母親がガンで他界、弟と祖父とは絶縁状態に
菅原 私が大学を卒業する時に、母のガンが発覚したんです。1年の余命宣告を受けて、ちょうど1年後に他界しました。母が亡くなった時はとてつもなく悲しくて、私の人生の時間が止まってしまった感覚でしたね。
――そうでしたか……。先ほど「家族との関係が切れている」とおっしゃっていましたが、お母さまのほかにご家族は。
菅原 両親が離婚したあとは、母と弟、そして祖父の4人で生活していたんです。でも祖父はとても厳しい人で、幼い頃から怖くてあまり近づきたくなかった。しかも私が思春期に差し掛かった年頃になると、私がお風呂に入っている時にドアを開けて、覗いてくるようになって。
祖父からすると冗談のつもりだったのかもしれませんが、当時の私は深刻に悩んで、余計に祖父を避けるようになりました。そして祖父を避け始めたら、今度は弟が私を嫌うようになって。
――なぜ弟さんは、菅原さんにそういった態度を見せるようになったと思われますか?
菅原 弟は、私がなぜ祖父を避けているのか、本当の理由を知らなかったんです。だから弟には、私のわがままで祖父に反抗しているように見えて、私の行動を良く思わなかった。
また、私が子役をしている時、レッスンや公演のたびに母が送り迎えをしてくれていたから、弟は家の留守番をしなきゃいけない時間が多くて。

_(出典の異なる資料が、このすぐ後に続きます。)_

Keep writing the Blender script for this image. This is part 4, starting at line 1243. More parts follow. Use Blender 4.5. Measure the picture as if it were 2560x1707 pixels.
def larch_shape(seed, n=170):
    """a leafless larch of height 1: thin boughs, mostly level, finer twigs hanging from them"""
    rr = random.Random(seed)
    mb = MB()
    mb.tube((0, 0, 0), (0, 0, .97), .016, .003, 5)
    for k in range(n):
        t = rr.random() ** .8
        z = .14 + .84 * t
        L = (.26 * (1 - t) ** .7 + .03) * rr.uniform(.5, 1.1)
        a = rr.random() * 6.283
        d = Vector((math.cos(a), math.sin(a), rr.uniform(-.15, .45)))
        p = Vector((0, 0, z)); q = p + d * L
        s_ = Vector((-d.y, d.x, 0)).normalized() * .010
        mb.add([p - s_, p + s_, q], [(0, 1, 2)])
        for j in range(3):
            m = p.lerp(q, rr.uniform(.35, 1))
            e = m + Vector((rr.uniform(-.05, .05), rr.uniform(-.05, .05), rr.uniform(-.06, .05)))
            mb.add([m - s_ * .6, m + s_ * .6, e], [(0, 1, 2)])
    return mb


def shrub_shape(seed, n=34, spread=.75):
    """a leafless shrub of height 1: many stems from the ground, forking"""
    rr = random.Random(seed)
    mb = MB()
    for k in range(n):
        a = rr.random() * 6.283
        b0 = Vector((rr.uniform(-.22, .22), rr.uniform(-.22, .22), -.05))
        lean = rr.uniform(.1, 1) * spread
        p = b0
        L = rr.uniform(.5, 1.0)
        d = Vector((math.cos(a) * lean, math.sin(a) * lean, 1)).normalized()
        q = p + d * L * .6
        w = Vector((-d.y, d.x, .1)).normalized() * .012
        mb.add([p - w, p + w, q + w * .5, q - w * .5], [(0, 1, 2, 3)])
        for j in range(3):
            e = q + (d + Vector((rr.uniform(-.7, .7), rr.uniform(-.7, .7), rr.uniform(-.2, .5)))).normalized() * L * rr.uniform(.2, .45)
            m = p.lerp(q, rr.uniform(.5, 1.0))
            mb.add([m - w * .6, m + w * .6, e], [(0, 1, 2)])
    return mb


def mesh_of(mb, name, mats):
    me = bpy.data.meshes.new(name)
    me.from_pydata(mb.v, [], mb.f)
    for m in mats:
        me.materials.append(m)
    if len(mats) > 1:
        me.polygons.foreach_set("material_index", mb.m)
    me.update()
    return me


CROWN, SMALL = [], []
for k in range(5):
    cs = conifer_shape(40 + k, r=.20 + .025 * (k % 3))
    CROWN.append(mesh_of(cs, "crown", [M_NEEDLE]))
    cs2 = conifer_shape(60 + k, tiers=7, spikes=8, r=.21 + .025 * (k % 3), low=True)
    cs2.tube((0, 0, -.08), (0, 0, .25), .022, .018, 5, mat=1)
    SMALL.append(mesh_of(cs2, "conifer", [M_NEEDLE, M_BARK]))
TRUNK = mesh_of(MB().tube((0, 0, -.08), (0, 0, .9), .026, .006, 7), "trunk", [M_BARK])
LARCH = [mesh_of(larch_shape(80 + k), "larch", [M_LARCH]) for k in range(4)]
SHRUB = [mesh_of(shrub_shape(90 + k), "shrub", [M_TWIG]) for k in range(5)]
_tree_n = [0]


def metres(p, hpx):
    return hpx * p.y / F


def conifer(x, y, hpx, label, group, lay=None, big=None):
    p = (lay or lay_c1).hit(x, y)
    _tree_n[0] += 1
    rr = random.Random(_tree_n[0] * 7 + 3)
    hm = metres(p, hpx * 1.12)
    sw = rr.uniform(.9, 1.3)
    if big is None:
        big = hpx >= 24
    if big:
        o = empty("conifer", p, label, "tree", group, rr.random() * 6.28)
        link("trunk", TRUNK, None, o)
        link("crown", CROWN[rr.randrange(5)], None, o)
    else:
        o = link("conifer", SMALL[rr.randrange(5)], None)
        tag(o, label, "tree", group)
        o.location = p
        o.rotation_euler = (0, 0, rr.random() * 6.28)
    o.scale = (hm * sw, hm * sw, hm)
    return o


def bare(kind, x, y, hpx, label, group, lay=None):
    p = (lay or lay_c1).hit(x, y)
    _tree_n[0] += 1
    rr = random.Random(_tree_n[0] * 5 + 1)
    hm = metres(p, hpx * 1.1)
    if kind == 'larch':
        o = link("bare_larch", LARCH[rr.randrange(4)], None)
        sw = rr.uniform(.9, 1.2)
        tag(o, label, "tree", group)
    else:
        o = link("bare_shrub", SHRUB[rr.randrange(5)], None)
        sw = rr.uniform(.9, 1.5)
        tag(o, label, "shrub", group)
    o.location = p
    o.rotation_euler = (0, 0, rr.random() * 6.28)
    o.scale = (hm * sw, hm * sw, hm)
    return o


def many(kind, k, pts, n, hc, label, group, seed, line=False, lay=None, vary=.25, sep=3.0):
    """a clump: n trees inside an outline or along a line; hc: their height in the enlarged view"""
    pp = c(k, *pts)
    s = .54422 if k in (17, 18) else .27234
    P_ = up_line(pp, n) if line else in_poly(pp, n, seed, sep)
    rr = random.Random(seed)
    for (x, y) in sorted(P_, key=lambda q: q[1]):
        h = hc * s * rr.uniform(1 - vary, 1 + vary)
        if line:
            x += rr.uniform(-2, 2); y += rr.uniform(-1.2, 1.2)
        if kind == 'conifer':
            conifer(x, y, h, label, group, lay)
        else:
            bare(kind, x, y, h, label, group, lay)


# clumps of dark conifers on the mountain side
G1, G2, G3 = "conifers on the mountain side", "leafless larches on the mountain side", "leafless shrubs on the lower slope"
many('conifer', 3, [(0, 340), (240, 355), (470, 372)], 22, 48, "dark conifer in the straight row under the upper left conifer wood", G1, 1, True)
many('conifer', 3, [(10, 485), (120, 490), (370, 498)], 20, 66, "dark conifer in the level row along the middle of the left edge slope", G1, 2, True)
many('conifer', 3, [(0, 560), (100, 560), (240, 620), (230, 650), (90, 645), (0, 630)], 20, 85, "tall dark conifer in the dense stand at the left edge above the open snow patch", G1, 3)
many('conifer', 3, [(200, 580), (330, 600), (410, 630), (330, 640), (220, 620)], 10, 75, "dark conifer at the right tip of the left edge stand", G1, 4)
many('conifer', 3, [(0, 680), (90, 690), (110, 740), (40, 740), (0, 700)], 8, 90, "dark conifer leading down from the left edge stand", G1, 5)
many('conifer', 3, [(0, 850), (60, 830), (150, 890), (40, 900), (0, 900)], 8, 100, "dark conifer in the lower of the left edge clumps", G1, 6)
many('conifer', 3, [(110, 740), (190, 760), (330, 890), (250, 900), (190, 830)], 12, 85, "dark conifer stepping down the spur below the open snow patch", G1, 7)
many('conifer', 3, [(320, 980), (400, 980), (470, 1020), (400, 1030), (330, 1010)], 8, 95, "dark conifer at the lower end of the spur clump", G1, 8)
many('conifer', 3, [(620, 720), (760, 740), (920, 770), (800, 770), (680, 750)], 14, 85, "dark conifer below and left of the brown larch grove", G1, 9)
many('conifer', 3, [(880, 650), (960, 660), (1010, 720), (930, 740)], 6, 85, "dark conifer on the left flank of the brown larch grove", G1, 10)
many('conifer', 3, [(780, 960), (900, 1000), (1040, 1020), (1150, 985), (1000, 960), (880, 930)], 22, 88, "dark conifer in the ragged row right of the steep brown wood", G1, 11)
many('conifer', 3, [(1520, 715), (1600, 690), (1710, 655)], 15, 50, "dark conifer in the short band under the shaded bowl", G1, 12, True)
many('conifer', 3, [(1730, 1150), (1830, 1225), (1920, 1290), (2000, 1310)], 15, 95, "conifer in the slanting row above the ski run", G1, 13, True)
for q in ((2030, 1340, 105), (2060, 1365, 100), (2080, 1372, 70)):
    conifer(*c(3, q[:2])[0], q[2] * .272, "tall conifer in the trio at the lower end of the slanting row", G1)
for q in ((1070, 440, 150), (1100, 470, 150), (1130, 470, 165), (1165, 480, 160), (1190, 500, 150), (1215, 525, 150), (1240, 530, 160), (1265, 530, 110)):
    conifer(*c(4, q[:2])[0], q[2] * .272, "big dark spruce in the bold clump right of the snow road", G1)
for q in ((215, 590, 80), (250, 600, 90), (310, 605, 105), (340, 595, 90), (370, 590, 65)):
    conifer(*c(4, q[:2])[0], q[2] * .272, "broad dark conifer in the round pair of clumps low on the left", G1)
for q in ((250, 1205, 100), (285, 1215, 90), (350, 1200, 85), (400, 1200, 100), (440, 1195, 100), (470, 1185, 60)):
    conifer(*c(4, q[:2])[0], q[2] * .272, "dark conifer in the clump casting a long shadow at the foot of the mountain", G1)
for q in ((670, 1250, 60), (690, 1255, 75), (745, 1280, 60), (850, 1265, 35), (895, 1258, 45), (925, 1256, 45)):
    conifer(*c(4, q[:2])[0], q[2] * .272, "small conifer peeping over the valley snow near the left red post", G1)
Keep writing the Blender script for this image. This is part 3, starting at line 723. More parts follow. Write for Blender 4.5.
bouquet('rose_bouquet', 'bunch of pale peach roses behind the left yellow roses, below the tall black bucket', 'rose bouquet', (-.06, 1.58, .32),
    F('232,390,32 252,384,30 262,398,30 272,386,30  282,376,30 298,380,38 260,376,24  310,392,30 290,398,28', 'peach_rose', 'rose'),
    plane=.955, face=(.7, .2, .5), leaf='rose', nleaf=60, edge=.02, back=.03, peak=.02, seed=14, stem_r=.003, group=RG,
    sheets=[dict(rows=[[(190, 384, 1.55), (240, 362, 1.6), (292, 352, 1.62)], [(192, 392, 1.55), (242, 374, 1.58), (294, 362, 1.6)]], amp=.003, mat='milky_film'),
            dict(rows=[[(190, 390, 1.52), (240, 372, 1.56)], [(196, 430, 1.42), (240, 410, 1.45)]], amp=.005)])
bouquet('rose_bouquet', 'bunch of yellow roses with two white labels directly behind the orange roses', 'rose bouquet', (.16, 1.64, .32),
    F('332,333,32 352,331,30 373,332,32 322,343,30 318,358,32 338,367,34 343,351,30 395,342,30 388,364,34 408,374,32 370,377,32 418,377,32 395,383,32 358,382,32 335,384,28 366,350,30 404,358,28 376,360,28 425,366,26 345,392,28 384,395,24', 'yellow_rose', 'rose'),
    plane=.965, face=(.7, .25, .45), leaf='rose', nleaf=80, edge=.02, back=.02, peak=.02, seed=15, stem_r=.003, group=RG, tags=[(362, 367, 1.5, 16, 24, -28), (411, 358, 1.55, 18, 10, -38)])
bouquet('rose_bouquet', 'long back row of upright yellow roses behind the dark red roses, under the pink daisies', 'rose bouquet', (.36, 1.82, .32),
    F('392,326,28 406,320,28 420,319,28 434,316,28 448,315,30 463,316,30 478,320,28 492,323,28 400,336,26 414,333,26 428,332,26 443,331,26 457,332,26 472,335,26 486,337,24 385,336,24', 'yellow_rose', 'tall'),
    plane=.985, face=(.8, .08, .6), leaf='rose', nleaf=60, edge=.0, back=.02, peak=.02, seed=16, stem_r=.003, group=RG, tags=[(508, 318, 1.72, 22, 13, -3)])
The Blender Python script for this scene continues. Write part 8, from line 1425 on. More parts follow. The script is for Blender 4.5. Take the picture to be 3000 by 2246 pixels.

それも私を嫌いになる要因の1つだったのかもしれません。
母が亡くなって葬儀が終わった後には、私への不満が爆発した弟から「お前を家族だと思っていない!」と言われてしまって……。
祖父からも、「お前が演技や音楽をしていても、誰も喜ばない」と言われたんです。大好きな母を失ったばかりでただでさえショックを受けている中、そこまで言われて音楽を続ける気にはなれず……。私は音大に通っていて、卒業後に留学する予定もあったのですが、それも止めました。
――その後、ご家族との関係は。
菅原 弟と祖父に言われたことがあまりにショックで、相続のことをすべて弟に託して、逃げるように家を出ました。それ以降、祖父と弟とは今も連絡を取っていません。弟には着信拒否をされているので、そもそも連絡ができない。
世間では「血のつながり」とか「家族の絆」が大事と言われているけど、私は自分の体験から「家族には血のつながりがあるけど、絆が結ばれるとは限らない」と思っています。
「血のつながり=絆が強い」というのがどうしても信じられないから、“自分と血のつながった子どもが欲しい”という思いが芽生えないのかもしれません。